それでも通らない場合がある

このように「最強の離婚原因」と言える3年間の別居ですが、3年間別居をしても離婚請求が認められない場合があります。離婚を請求する側に不貞などの婚姻破綻の原因がある場合を、一般に、有責配偶者からの離婚請求と言っています。

このような場合には、3年間別居をしても離婚請求が認められず、より長期の別居期間やその他の要件を満たすことが必要になります。

離婚を考えている方にくれぐれも注意していただきたいのは、離婚が成立するまでは、別の男性と関係を持たないようにしていただきたいということです。前述のように、破綻後に第三者と性的関係を持っても不貞行為には当たらないのですが、破綻しているかどうかという点がしばしば争点となり、それが証明できないと有責配偶者という認定をされる恐れがあります。

確実に破綻しているという証拠がない場合には、実際に破綻をしていても、注意したほうが良いかと思います。

ところで、現在は有責配偶者であっても長期の別居等の事情があれば、離婚請求ができますが、かつて最高裁は、有責配偶者からの離婚請求を認めませんでした。最高裁昭和27年2月19日判決は、「もしかかる請求が是認されるならば、妻は俗にいう踏んだり蹴ったりである。法はかくの如き不徳義勝手気儘を許すものではない」としていたのです。この判決は「踏んだり蹴ったり判決」として有名です。

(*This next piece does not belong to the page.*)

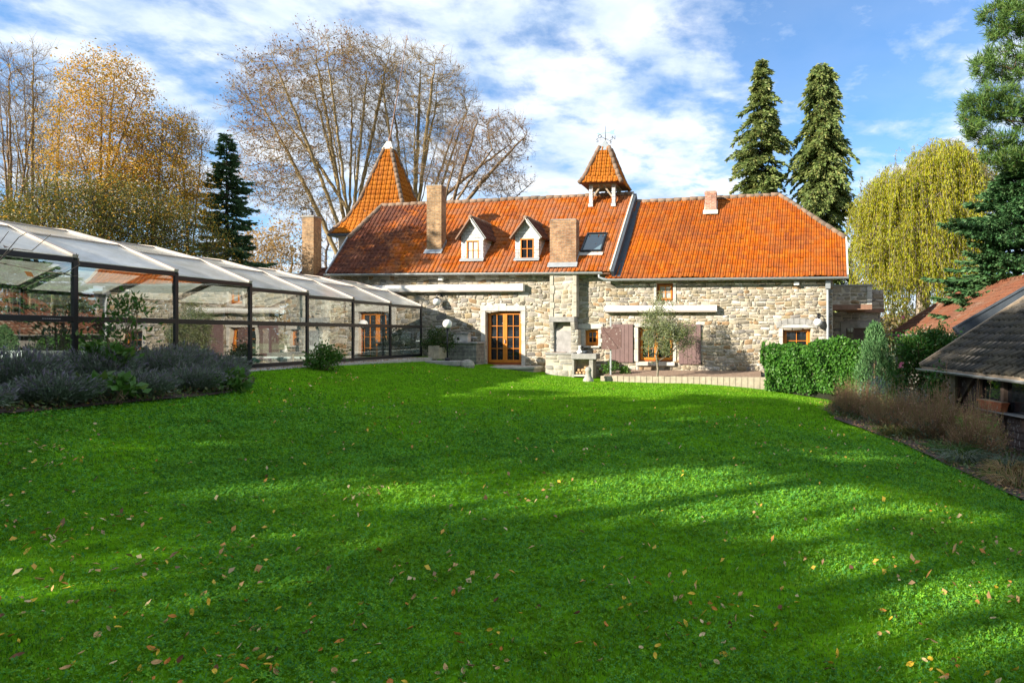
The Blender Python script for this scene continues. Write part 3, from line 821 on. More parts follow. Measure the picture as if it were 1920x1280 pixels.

しかし、最高裁昭和62年9月2日判決は、この判例を変更し、有責配偶者からの離婚請求も認められる場合があるとしました。この可否の判断要素とされるのが、以下の3つです。

A・別居期間が両当事者の年齢および同居期間との対比において相当の長期間に及ぶこと
B・未成熟の子が存在しないこと
C・相手方配偶者が離婚により精神的・社会的・経済的にきわめて苛酷な状態におかれる等離婚請求を認容することが著しく社会正義に反するといえるような特段の事情が認められないこと

まず、Aについては、同居期間の長さにもより、10年以上だと長期と認められる傾向があり、一応10年くらいが一つの目安とされてきましたが、最高裁平成2年11月8日判決は、数量的なことだけでなく、時の経過が諸事情に与える影響も考慮すべきとして、別居期間約8年での離婚請求を認めています。

下級審では、相手方にも問題があったとされたケースで、6年未満で認めたというものもあります。

Bの未成熟の子については、独立して生計を立てられるような年齢に立っているかどうかが問題になり、大学生は未成年者であってもこれに当たらないとされたケースがあります。また、未成熟の子がいるからといって、絶対に離婚請求が認められないということではないようで、離婚請求を認めても実質的な父子関係を維持していくことが可能などとして、離婚請求が認められたケースもあります。

Cについては、経済的な事情が重視されます。ただ、これまで生活費を払ってきていなかったからとか離婚給付の申出の内容が十分でないとかで棄却するというより、判決での慰謝料額や財産分与額などによって調整が図られるとされます。

長期の別居なしでも、離婚請求が認められる場合

このように有責配偶者からの離婚請求については、さらに長期の別居などが必要になります。ところが、これには例外となりうる場合があります。

それは、不貞行為を行ったものの、相手がいったんこれを許し、平穏に夫婦関係が再開され、その後に、かつて不貞をした側が離婚を求めた場合です。

これについては、東京高裁平成4年12月24日判決が以下の判断をしています。「相手方配偶者が右不貞行為を宥恕(ゆうじょ)したときは、その不貞行為を理由に有責性を主張することは宥恕と矛盾し、信義則上許されないというべきであり、裁判所も有責配偶者からの請求とすることはできないものと解すべきである」

宥恕とは許すという意味です。いったん許しながら後から有責性を主張するのは矛盾しているから、もはや有責配偶者には当たらないとしたのです。不貞行為を行ってしまった場合でも、いったん許されれば、有責配偶者には当たらないとされる可能性があるわけです。